- WHAT IS EXPECTED
Everything from the first line of the data below through the line that contains "CAM_Z = 1.534" should be written out exactly, please, and nothing more; the pictures stay out.

··········

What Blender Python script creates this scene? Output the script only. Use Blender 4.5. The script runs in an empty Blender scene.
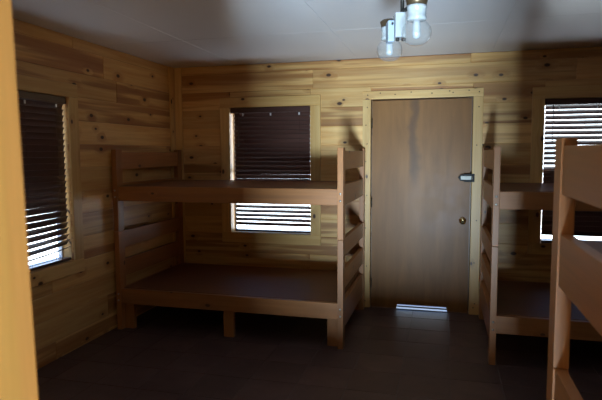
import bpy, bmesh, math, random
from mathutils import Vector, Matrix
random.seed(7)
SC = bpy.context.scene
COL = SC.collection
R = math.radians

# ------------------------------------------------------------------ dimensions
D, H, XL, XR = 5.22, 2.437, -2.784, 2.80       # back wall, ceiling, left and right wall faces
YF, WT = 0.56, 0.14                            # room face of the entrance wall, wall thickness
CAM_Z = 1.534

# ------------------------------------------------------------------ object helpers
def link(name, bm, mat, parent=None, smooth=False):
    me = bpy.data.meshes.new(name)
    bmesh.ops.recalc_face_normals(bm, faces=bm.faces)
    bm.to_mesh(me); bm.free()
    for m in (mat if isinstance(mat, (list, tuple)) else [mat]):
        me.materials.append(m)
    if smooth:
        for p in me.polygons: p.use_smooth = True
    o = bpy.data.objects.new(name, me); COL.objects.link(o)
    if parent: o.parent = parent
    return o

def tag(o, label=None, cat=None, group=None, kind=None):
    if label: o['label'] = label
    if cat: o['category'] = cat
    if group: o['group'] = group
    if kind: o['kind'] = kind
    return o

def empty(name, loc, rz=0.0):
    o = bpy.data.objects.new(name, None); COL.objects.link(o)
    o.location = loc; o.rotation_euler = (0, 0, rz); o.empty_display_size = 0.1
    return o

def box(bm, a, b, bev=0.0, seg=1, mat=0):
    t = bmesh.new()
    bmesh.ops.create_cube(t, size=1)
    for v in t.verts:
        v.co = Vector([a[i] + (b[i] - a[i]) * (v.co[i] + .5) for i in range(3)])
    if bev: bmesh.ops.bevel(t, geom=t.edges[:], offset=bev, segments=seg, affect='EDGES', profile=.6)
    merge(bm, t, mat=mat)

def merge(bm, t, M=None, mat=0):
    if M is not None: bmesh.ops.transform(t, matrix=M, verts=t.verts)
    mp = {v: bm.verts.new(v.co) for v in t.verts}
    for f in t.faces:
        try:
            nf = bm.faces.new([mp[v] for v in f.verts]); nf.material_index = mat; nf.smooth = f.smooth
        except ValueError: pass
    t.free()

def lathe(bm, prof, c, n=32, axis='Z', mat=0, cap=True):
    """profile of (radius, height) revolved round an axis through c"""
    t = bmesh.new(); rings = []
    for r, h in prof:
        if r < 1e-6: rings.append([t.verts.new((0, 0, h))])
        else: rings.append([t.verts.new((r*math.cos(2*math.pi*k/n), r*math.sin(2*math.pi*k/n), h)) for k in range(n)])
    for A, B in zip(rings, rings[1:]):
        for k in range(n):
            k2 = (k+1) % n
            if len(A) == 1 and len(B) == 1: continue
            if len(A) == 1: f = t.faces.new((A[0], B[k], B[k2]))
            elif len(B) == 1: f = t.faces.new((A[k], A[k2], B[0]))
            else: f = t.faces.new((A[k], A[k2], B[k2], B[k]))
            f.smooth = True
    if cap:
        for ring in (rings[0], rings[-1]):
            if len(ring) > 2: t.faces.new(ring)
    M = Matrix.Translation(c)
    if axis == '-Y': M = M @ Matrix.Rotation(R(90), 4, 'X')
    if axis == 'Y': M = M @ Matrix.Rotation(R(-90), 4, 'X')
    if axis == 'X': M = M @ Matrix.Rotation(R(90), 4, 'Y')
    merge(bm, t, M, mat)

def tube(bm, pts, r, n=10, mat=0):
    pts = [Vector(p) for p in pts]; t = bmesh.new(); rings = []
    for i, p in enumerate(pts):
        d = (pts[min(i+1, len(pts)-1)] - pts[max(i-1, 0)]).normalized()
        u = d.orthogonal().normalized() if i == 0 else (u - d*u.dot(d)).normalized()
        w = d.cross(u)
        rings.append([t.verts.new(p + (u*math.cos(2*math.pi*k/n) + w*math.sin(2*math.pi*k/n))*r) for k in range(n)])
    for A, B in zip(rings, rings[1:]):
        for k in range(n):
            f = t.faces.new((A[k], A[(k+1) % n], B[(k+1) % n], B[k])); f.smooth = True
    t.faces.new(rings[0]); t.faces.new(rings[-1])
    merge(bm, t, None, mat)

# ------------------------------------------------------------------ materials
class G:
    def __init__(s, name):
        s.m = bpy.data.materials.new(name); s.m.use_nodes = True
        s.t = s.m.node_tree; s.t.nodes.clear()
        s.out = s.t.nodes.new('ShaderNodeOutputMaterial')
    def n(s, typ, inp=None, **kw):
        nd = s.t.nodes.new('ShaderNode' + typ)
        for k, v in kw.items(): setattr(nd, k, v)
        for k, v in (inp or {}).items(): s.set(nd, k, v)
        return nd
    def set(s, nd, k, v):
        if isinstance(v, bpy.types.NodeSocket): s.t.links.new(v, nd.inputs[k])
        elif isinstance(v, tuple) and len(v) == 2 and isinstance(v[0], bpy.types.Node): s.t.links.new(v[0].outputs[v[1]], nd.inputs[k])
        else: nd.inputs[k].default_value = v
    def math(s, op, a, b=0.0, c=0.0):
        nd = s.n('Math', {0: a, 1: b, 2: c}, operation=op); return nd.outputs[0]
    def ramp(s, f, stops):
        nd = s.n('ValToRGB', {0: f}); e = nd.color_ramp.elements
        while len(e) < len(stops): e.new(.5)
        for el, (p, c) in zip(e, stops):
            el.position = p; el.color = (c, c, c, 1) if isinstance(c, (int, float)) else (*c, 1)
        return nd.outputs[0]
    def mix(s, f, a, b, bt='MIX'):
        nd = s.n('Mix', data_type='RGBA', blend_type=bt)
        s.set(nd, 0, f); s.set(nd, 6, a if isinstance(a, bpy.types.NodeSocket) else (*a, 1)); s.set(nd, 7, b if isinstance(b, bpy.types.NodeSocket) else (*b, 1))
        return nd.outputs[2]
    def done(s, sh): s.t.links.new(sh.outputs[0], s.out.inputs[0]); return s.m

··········

- SOLUTION TO THIS TASK
What Blender Python script creates this scene? Output the script only. Use Blender 4.5. The script runs in an empty Blender scene.
import bpy, bmesh, math, random
from mathutils import Vector, Matrix
random.seed(7)
SC = bpy.context.scene
COL = SC.collection
R = math.radians

# ------------------------------------------------------------------ dimensions
D, H, XL, XR = 5.22, 2.437, -2.784, 2.80       # back wall, ceiling, left and right wall faces
YF, WT = 0.56, 0.14                            # room face of the entrance wall, wall thickness
CAM_Z = 1.534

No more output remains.